Если иметь ввиду, что вопрос о ликвидации немецкого землевладения возник впервые в 1910 году, а проведен был лишь в 1915, что за это время состав правительства менялся много раз, что несмотря на смену лиц и настроений он неизменно оставался очередным и всегда решался в одном и том же направлении, – то следует придти к заключению, что цель закона о ликвидации ничего общего ни с опасностью немецкого засилья, ни с интересами русского крестьянина не имела.

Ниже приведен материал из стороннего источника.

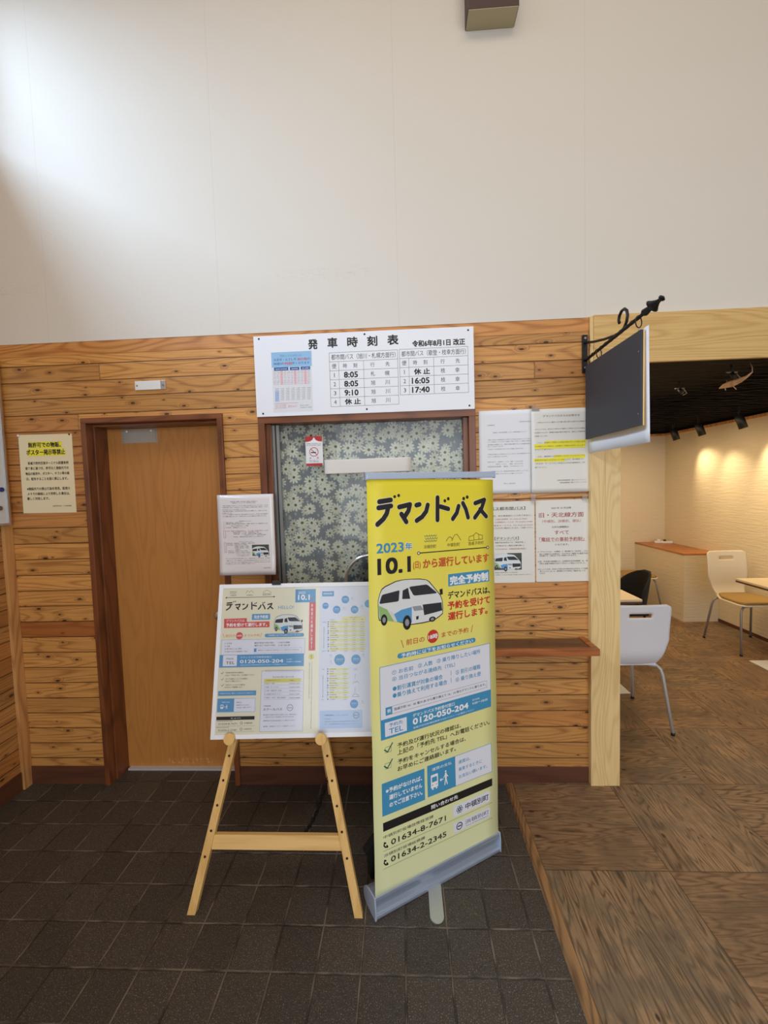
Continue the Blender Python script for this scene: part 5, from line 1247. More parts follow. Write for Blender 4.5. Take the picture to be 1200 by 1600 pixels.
 ('T','timetable',600.6,614.6,274.2,3.5,'16:03','gry',0.01),
 ('T','timetable',474.0,497.0,280.2,3.5,'上頓別','k',0.01),
 ('T','timetable',532.0,545.9,281.5,3.5,'7:07','gry',0.01),
 ('T','timetable',565.3,579.2,282.2,3.5,'11:07','gry',0.01),
 ('T','timetable',600.5,614.5,283.1,3.5,'16:07','gry',0.01),
 ('C','timetable',466.6,279.8,2.3,'k',0),
 ('L','timetable',[(464.3,163.2),(464.8,279.7)],0.6,'k'),
 ('R','timetable',470.6,347.2,551.4,357.1,'yel2'),
 ('T','timetable',472.0,499.3,351.3,3.4,'浜頓別駅','k',0.01),
 ('T','timetable',529.4,543.2,352.6,3.4,'9:15','gry',0.01),
 ('C','timetable',464.7,350.7,2.3,'k',0),
 ('T','timetable',472.1,490.3,360.2,3.4,'大曲','k',0.01),
 ('T','timetable',529.5,543.2,361.7,3.4,'9:19','gry',0.01),
 ('C','timetable',464.9,359.8,2.3,'k',0),
 ('R','timetable',470.8,365.3,551.4,375.3,'yel2'),
 ('T','timetable',472.2,489.5,369.3,3.4,'宇曽丹','k',0.01),
 ('T','timetable',529.5,543.2,370.8,3.4,'9:23','gry',0.01),
 ('C','timetable',465.0,368.9,2.3,'k',0),
 ('T','timetable',472.3,500.4,378.5,3.4,'浜頓別高校','k',0.01),
 ('T','timetable',529.5,543.2,379.9,3.4,'9:27','gry',0.01),
 ('R','timetable',471.0,383.4,551.4,393.4,'yel2'),
 ('T','timetable',472.4,504.1,387.6,3.4,'寿公園','k',0.01),
 ('T','timetable',529.5,543.2,388.9,3.4,'9:31','gry',0.01),
 ('C','timetable',465.2,386.9,2.3,'k',0),
 ('T','timetable',472.5,495.1,396.5,3.4,'上頓別','k',0.01),
 ('T','timetable',529.6,543.2,397.9,3.4,'9:35','gry',0.01),
 ('C','timetable',465.3,395.9,2.3,'k',0),
 ('R','timetable',471.2,401.4,551.4,411.4,'yel2'),
 ('T','timetable',472.6,502.4,405.5,3.4,'敏音知駅','k',0.01),
 ('T','timetable',529.6,543.2,406.9,3.4,'9:39','gry',0.01),
 ('T','timetable',472.7,507.9,414.6,3.4,'音威子府','k',0.01),
 ('T','timetable',529.6,543.2,415.9,3.4,'9:43','gry',0.01),
 ('C','timetable',465.5,413.8,2.3,'k',0),
 ('R','timetable',471.4,419.3,551.4,429.4,'yel2'),
 ('T','timetable',472.8,499.8,423.4,3.4,'浜頓別駅','k',0.01),
 ('T','timetable',529.6,543.2,424.9,3.4,'9:47','gry',0.01),
 ('C','timetable',465.6,422.8,2.2,'k',0),
 ('T','timetable',472.9,490.9,432.2,3.3,'大曲','k',0.01),
 ('T','timetable',529.7,543.2,433.8,3.3,'9:51','gry',0.01),
 ('R','timetable',471.6,437.1,551.4,447.2,'yel2'),
 ('T','timetable',473.0,490.1,441.0,3.3,'宇曽丹','k',0.01),
 ('T','timetable',529.7,543.2,442.7,3.3,'9:55','gry',0.01),
 ('C','timetable',465.8,440.6,2.2,'k',0),
 ('T','timetable',473.1,500.9,450.1,3.3,'浜頓別高校','k',0.01),
 ('T','timetable',529.7,543.2,451.6,3.3,'9:59','gry',0.01),
 ('C','timetable',465.9,449.4,2.2,'k',0),
 ('R','timetable',471.8,454.8,551.3,464.9,'yel2'),
 ('T','timetable',473.2,504.6,459.0,3.3,'寿公園','k',0.01),
 ('T','timetable',529.7,543.2,460.4,3.3,'9:03','gry',0.01),
 ('T','timetable',473.3,495.7,467.6,3.3,'上頓別','k',0.01),
 ('T','timetable',529.8,543.2,469.3,3.3,'9:07','gry',0.01),
 ('C','timetable',466.2,467.1,2.2,'k',0),
 ('L','timetable',[(463.8,350.7),(464.4,467.0)],0.6,'k'),
 ('T','timetable',445.7,449.7,185.4,5.8,'浜','k',0),
 ('T','timetable',445.7,449.7,192.6,5.8,'頓','k',0),
 ('T','timetable',445.7,449.7,199.8,5.8,'別','k',0),
 ('T','timetable',445.7,449.7,207.0,5.8,'町','k',0),
 ('T','timetable',445.7,449.7,214.2,5.8,'か','k',0),
 ('T','timetable',445.7,449.7,221.4,5.8,'ら','k',0),
 ('T','timetable',445.7,449.7,228.6,5.8,'音','k',0),
 ('T','timetable',445.7,449.7,235.8,5.8,'威','k',0),
 ('T','timetable',445.7,449.7,242.9,5.8,'子','k',0),
 ('T','timetable',445.7,449.7,250.1,5.8,'府','k',0),
 ('T','timetable',445.7,449.7,257.3,5.8,'方','k',0),
 ('T','timetable',445.7,449.7,264.5,5.8,'面','k',0),
 ('T','timetable',443.6,447.6,377.5,6.2,'音','k',0),
 ('T','timetable',443.6,447.6,385.3,6.2,'威','k',0),
 ('T','timetable',443.6,447.6,393.1,6.2,'子','k',0),
 ('T','timetable',443.6,447.6,400.9,6.2,'府','k',0),
 ('T','timetable',443.6,447.6,408.7,6.2,'か','k',0),
 ('T','timetable',443.6,447.6,416.5,6.2,'ら','k',0),
 ('T','timetable',443.6,447.6,424.3,6.2,'浜','k',0),
 ('T','timetable',443.6,447.6,432.1,6.2,'頓','k',0),
 ('T','timetable',443.6,447.6,439.9,6.2,'別','k',0),
 ('T','timetable',443.6,447.6,447.7,6.2,'方','k',0),
 ('T','timetable',443.6,447.6,455.5,6.2,'面','k',0),
 ('T','timetable',441.5,455.5,163.6,3.6,'始発','k',0),
 ('T','timetable',441.0,457.0,280.0,3.5,'終点','k',0),
 ('T','timetable',441.2,451.1,351.1,3.4,'始発','k',0),
 ('T','timetable',440.3,450.6,468.1,3.3,'終点','k',0),
 ('L','timetable',[(570.6,349.2),(587.2,349.6)],1.4,'blul'),
 ('L','timetable',[(570.6,352.6),(587.2,353.1)],1.4,'blul'),
 ('L','timetable',[(570.6,356.1),(587.1,356.5)],1.4,'blul'),
 ('L','timetable',[(577.9,370.8),(577.4,390.0)],1,'gry'),
 ('L','timetable',[(567.3,407.9),(573.2,400.5),(578.7,405.7),(584.2,399.1),(592.3,407.8)],1,'gry'),
 ('L','timetable',[(577.2,423.8),(576.7,442.7)],1,'gry'),
 ('L','timetable',[(566.2,459.0),(567.2,452.8),(577.6,446.9),(589.8,453.5),(592.0,459.0),(566.2,459.0)],1,'gry'),
 ('R','school_bus_panel',434.8,509.2,605.5,575.8,'bluel2'),
 ('T','school_bus_panel',452.7,491.3,526.7,4.5,'浜頓別高校','k',0.02),
 ('T','school_bus_panel',501.5,546.9,527.2,4.9,'スクールバス','k',0.0),
 ('C','school_bus_panel',580.3,528.7,12.1,'k',1.5),
 ('T','school_bus_panel',572.8,588.0,528.7,4.1,'BUS','k',0.03),
 ('T','school_bus_panel',452.9,480.3,540.9,3.2,'ご利用の方へ','k',0),
 ('T','school_bus_panel',453.1,587.8,550.6,3.2,'浜頓別町内から中頓別町内の各停留所で乗り降りできます','k',0),
 ('T','school_bus_panel',453.2,586.9,559.5,3.2,'詳しくは浜頓別高校までお問い合わせください。','k',0),
]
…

Понимание истинной цели этого закона надо искать не в демагогических толкованиях его творцов, а в чековых книжках лиц, его использовавших. Люди, стоявшие у власти, менялись, но аппетиты тех общественных групп, которые захватом корейских лесных концессий уже раз втянули страну в войну с Японией14, аппетиты эти оставались все теми же. Теми же стали потому и последствия их вожделений. И все это совершалось при всеобщем молчании. Безмолвствовала и печать.
Во время моей единственной беседы с генералом фон Ренненкампфом он в свое оправдание представил список лиц, от которых и которым перепродавал свои Крымские приобретения. Этот список проверен мною не был, а потому оглашать те фамилии, которые сохранила моя память, я не считаю себя вправе.

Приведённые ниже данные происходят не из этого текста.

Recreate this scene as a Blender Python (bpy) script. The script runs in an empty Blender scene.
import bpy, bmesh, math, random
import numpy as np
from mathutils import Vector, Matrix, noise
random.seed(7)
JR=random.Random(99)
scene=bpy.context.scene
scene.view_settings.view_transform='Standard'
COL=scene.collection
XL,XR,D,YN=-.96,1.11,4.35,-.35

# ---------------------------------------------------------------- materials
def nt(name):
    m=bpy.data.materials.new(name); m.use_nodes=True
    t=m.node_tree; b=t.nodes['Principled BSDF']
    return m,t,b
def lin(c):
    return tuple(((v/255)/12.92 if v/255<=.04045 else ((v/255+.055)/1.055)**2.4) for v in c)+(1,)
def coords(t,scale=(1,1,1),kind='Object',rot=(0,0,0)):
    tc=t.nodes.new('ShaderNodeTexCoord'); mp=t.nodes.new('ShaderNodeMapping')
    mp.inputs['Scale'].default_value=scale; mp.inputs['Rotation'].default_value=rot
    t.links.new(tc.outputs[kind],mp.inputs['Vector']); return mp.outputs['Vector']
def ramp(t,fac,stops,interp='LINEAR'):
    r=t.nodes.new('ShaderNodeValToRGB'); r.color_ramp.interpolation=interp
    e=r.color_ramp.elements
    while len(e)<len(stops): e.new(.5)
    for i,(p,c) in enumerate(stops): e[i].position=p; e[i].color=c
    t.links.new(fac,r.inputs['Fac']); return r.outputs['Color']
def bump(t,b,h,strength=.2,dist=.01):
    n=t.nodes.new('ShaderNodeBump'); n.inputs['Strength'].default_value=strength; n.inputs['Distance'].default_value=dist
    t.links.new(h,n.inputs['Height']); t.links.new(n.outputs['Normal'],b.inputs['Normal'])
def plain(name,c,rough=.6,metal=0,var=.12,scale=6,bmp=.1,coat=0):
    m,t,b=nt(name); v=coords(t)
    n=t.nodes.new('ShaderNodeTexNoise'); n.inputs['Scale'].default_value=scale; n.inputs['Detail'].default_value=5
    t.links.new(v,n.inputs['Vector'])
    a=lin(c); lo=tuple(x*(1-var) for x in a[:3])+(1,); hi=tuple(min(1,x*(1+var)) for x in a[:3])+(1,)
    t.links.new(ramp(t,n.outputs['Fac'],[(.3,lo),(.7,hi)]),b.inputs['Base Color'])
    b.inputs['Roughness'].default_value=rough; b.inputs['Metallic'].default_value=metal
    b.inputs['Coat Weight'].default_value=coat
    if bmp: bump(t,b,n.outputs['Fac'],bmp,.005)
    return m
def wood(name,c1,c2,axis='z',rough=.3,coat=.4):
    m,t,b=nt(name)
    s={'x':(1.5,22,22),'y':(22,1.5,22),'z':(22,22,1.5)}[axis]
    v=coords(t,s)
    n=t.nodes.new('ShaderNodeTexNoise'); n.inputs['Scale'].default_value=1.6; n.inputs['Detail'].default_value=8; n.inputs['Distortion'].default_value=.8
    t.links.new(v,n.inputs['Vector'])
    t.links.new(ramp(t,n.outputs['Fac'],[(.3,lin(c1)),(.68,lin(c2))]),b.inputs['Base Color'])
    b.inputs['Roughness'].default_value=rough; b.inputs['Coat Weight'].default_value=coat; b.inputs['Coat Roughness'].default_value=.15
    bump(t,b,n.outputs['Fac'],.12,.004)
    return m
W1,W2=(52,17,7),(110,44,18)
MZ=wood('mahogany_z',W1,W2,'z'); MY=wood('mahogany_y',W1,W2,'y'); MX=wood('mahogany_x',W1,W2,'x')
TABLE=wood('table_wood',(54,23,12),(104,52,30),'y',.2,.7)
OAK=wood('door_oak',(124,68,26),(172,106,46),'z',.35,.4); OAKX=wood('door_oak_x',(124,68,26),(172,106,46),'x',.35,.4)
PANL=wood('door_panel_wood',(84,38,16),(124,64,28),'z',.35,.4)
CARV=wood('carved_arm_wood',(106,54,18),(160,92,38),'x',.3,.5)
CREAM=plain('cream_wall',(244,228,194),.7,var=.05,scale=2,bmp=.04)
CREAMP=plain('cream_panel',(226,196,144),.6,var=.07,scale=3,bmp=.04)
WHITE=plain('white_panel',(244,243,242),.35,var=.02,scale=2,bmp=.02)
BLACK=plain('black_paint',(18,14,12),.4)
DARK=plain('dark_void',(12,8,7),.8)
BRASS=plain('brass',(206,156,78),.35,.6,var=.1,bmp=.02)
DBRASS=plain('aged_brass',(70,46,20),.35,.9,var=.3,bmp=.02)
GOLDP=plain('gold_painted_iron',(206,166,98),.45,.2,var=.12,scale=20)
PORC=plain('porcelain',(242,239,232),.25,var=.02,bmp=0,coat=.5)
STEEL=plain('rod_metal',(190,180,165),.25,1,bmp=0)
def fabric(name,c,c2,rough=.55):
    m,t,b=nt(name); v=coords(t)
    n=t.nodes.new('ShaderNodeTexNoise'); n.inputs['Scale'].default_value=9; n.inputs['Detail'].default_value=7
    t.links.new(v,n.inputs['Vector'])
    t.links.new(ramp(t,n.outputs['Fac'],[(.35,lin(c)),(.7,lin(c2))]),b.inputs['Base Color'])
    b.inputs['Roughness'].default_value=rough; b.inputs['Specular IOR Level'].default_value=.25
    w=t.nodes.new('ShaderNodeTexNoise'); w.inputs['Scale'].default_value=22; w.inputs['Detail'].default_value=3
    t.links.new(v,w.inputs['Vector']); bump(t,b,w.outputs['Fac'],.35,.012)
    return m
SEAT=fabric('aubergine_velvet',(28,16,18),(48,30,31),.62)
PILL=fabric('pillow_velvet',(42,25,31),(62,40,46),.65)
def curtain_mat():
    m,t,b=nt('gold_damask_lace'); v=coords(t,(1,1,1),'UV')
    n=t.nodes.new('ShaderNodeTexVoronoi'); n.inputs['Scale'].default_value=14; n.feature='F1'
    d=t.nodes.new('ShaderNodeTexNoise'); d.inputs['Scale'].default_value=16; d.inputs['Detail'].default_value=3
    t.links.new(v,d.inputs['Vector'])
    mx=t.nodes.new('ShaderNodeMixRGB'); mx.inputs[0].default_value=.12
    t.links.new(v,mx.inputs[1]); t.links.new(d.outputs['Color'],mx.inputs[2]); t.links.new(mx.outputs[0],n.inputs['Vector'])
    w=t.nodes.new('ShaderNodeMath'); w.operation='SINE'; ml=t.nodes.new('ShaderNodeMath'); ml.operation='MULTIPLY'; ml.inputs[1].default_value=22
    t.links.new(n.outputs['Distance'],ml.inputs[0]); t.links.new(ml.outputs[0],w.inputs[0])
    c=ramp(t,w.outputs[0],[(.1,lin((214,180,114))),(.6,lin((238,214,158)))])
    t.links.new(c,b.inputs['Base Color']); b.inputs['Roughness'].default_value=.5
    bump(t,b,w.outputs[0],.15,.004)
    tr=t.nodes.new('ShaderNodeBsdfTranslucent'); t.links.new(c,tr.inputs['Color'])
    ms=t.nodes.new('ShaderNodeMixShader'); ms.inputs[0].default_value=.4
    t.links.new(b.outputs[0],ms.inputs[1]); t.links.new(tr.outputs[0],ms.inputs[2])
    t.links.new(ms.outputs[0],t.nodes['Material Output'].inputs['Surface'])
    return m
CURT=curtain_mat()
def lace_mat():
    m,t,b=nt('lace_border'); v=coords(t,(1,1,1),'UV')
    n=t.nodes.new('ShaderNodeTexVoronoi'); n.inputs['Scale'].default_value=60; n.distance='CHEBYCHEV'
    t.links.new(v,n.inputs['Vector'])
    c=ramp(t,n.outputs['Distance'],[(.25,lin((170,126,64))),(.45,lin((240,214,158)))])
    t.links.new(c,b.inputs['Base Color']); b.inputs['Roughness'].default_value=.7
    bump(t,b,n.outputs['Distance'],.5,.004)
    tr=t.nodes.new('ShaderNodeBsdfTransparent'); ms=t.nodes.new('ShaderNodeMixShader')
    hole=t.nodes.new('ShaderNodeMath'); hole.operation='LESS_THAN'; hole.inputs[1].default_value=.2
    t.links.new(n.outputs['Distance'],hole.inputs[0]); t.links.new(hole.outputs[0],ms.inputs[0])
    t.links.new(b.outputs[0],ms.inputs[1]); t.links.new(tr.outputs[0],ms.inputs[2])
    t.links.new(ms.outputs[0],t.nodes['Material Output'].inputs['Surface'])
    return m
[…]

Среди этих фамилий была одна, носитель которой опознал среди привезенных в Берлин большевиками и продававшихся там с аукциона вещей предметы, ему принадлежавшие.
Оглашенное в эмигрантской печати, обстоятельство это вызвало целый ряд негодующих статей, называвших большевиков разбойниками, устроителей аукциона – их соучастниками, а покупателей – скупщиками краденого.

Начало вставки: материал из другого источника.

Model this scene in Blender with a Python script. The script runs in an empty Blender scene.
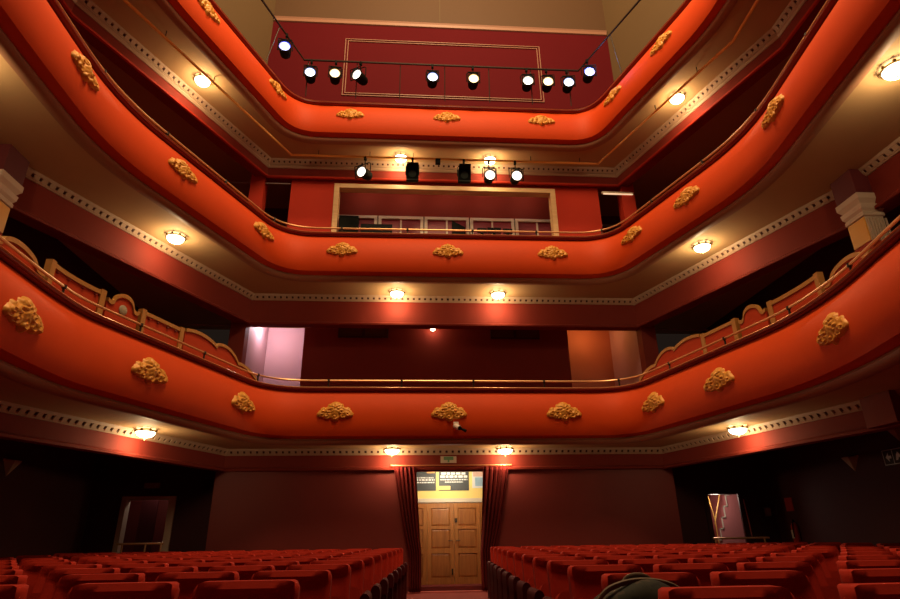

Большевики возражали. Реквизицию художественных предметов, говорили они, мы считаем тем более законной, что побуждаем весь народ приносить жертвы, неизмеримо более тяжелые, чем утрата художественного фарфора. Право на такие действия мы видим в побуждениях, ради которых они нами предпринимаются. Тут нет выгод личного характера: на вырученные деньги никто не покупает себе поместий, не строит великолепных вилл на Крымском побережье, не создает огромных капиталов в банках и не пьянствует в кабаках парижского Монмартра. Все, чего народ лишается, все возвращается ему обратно такими ценностями и сооружениями, которые сторицей вознаградят будущие поколения за все переносимые сейчас лишения. Обвинять нас в грабеже – это то же, что обвинять Александра Македонского15 за страдания его солдат в персидских безводных пустынях, и забывать в то же время, что именно этим страданием Греция обязана великолепным веком Перикла16. Это не грабеж, а государственная точка зрения.